Brock Johnson and other surfers gave back to other surfers Saturday when he hosted Wheel to Surf. The event lets adaptive surfers ride waves with local surfers. (Taggart Houck/WPDE)

There's a new look greeting surfers by the 13th Ave South public beach access in Surfside Beach.

An access damaged by Hurricane Matthew, is now the home of a handicap accessible ramp, made possible by the Surfrider Foundation and other members of the community.

Built piece by piece, it's now allowing adaptive surfers to roll their chairs down the beach.

"This is a family beach, so we want to make it as accessible as possible," said Johnson, who had help from Surfrider Grand Strand in requesting town officials allow for the ramp.

Johnson had an accident 7 years ago. He wasn't sure he'd be able to ride the waves again.

"He has told me -- and I believe it -- he was more upset that he couldn't surf anymore than walk," said his wife, Becky.

The ramp which helps him go independently to the sand opened Saturday morning. It's one piece to help him share his joy with other adaptive surfers of all ages which he did that day.

Saturday was the first time he brought his Wheel to Surf event to Surfside Beach.

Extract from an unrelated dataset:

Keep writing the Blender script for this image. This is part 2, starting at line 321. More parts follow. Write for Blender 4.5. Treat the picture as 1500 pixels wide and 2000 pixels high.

"Days like this are the ultimate freedom for people like my husband and our other friends who have some type of paralysis," said Becky.

Courtney Faile and her mom, Dianne, watched the 29 other adaptive surfers from the shore until it was Courtney's turn.

"It feels like I'm flying," Courtney said, with a big smile.

Her mom was happy to see her daughter's glowing smile, riding wave after wave, getting help from groups of volunteers.

"It just gives her the freedom that she just can't have every day," said Faile.

Johnson said moments like that are exactly why he and his wife try to organize a couple Wheel to Surf events along the Grand Strand each year.

"The event was supposed to be like once a year kind of deal that I had started but the volunteers that came were amazing and they wanted to do more. They wanted to help people like myself surf more, like all the time, not just once or twice a year, they're just really good people," he said. "It should be normal that adaptive surfing happens around the Grand Strand.

Johnson said he'll continue to push for more access ramps in Surfside Beach.